Album sales across the industry: As has been widely reported in the media since spring, album sales have been staging a modest comeback this year. But while 2011 to-date sales are beating the equivalent 2010 period by about 2%, that can’t erase the sales lost since Wayne dropped TC3 in 2008—in both 2009 and 2010, album sales across the business were down more than 10% from the prior year.

Also, as rosy as the picture looks this year for music sales, current albums remain modest, especially if you don’t count music-biz redeemer Adele. The inexorable march toward song sales over albums continues unabated—paid track downloads are up a much more impressive 11% this year over 2010, dwarfing the rise in full-length sales. That rising tide might explain why Wayne is rolling his best-ever digital-song numbers now, even if “She Will” isn’t nearly as culturally dominant a hit as “Lollipop” was three years ago.

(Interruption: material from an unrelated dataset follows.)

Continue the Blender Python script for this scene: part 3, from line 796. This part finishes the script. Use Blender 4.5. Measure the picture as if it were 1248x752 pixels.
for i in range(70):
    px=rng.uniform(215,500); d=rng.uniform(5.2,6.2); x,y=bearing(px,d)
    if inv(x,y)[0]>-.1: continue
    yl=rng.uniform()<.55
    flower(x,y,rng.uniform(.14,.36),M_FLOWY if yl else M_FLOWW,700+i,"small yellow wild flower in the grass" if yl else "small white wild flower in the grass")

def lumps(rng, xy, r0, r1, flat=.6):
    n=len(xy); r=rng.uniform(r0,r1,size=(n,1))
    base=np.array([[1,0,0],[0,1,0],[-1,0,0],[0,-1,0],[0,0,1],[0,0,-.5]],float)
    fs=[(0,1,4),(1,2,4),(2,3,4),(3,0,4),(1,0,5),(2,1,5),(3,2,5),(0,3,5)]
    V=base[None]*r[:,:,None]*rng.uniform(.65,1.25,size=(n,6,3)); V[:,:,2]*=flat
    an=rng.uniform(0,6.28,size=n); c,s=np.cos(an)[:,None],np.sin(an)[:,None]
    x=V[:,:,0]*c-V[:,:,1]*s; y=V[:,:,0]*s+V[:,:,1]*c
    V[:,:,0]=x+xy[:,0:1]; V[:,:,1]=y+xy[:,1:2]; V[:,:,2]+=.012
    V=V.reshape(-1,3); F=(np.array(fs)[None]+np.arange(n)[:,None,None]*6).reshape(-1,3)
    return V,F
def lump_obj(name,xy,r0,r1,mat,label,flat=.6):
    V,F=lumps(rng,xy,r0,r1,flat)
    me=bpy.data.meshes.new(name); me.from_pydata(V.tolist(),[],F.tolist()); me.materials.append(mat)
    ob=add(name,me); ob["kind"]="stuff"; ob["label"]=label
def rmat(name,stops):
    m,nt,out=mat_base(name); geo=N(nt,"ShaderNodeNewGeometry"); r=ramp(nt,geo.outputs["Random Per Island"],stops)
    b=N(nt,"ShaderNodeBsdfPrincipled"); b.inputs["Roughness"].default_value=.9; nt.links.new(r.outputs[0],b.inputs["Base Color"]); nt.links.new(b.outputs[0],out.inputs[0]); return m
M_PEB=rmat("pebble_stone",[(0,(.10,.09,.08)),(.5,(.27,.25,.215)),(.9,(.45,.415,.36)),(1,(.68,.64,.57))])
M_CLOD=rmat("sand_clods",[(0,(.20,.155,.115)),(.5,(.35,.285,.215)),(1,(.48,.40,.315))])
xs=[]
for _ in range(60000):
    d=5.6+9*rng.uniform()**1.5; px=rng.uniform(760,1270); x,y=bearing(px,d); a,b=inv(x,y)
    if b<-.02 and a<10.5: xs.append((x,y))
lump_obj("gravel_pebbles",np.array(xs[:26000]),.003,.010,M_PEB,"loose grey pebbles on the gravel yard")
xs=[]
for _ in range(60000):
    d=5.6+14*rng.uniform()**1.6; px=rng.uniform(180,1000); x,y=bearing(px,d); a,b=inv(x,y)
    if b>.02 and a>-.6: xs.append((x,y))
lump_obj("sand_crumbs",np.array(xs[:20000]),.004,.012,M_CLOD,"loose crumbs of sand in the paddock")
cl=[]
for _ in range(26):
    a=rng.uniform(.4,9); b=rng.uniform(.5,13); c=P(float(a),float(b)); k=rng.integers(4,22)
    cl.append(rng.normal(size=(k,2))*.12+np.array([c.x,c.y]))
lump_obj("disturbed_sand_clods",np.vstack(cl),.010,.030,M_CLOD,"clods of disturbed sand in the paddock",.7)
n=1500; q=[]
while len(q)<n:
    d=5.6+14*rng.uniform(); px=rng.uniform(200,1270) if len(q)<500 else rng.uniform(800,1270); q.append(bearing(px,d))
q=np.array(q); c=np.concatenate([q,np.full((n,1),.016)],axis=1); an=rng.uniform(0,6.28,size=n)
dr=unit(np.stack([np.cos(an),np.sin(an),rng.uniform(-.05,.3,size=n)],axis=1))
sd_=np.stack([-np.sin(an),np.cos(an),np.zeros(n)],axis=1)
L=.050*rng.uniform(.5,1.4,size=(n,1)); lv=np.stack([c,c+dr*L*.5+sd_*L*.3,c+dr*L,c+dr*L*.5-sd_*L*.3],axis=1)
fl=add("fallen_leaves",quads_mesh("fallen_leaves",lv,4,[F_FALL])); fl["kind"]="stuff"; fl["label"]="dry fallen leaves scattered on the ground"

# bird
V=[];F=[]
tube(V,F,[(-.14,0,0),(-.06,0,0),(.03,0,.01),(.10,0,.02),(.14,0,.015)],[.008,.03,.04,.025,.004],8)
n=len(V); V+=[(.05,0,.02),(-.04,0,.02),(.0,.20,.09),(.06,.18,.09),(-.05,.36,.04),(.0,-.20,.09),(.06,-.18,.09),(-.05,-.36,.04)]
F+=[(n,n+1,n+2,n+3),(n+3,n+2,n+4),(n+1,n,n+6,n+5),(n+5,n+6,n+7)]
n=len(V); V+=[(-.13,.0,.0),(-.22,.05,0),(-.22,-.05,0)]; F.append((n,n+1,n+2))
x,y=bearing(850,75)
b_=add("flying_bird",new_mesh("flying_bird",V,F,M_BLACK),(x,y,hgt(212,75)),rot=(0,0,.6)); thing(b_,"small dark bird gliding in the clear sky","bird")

If I were a betting man, I’d say Tha Carter IV does about the same in its first week as Watch the Throne—about 400,000 copies, maybe less. That’s more than enough for Lil Wayne to maintain his status as one of the biggest rappers in the game, albeit a little less flashy than the numbers he was pulling in 2008, the Year of Weezy. Back then, Wayne heralded the start of summer with Tha Carter III, dropping his blockbuster disc less than two weeks before the vernal equinox. This year, perhaps it’s appropriate that he’s releasing his latest Carter just before the start of the fall.